Neben den offiziellen Festen wurden auch persönliche Ereignisse wie die Einbürgerung von Wassily Kandinsky gemeinsam gefeiert.
Theater / Tanz
Ähnlich wie die Arbeit in den Werkstätten war auch die Bühne des Bauhauses gemeinschaftlich ausgerichtet. Als großes Experimentierfeld für Körper und Raum bot sie ebenfalls die Möglichkeit, die verschiedenen Künste zu vereinen.

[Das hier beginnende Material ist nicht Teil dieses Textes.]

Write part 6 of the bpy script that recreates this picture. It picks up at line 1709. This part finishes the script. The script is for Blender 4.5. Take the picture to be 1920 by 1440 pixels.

Die Bühnenwerkstatt wurde 1921 unter der Leitung von Lothar Schreyer in Weimar gegründet. Schreyer war zuvor Teil der Sturm-Bühne in Berlin gewesen und widmete sich nun auch am Bauhaus expressionistischen Theaterinszenierungen. So führte die Bühnenklasse die Stücke Mondspiel und Kreuzigung auf. Bereits 1923 wurde Schreyer von Oskar Schlemmer abgelöst, der die Bühnenklasse nachhaltig prägte. In Abkehr vom klassischen Theater konzentrierten sich die Studierenden der Bühnenklasse auf bildnerische Bühnenelemente und die Auseinandersetzung mit veränderten Wahrnehmungsformen. Zwei von Schlemmers Stücken fanden besonders auch international Beachtung. Im Triadischen Ballett steht der abstrakte, geradezu mechanische „Tanz“ im Mittelpunkt, der durch überdimensionale, geometrische „Ganzkörpermasken“ zu einer Bewegungsstudie wird. Beim Stäbetanz bewegen sich die Darsteller*innen in schwarzen Kostümen mit langen Latten an ihrem Körper in einem abgedunkelten Raum und erzeugen so abstrakte Formen. In Dessau markierte die Bühne das Zentrum des neuen Schulgebäudes und konnte zudem mit der sich daneben befindenden Kantine zu einem doppelt so großen Raum erweitert werden. Finanziell war die Bühnenwerkstatt stets schlechter als die anderen Werkstätten gestellt. Nach dem Weggang von Oskar Schlemmer wurde sie sogar aufgelöst.
Auch außerhalb der Arbeit der Bühnenklassen fanden häufig Tanzdarbietungen statt. So tanzten beispielsweise Gret Palucca und Karla Grosch, eine ehemalige Schülerin Paluccas, auf der Bauhausbühne.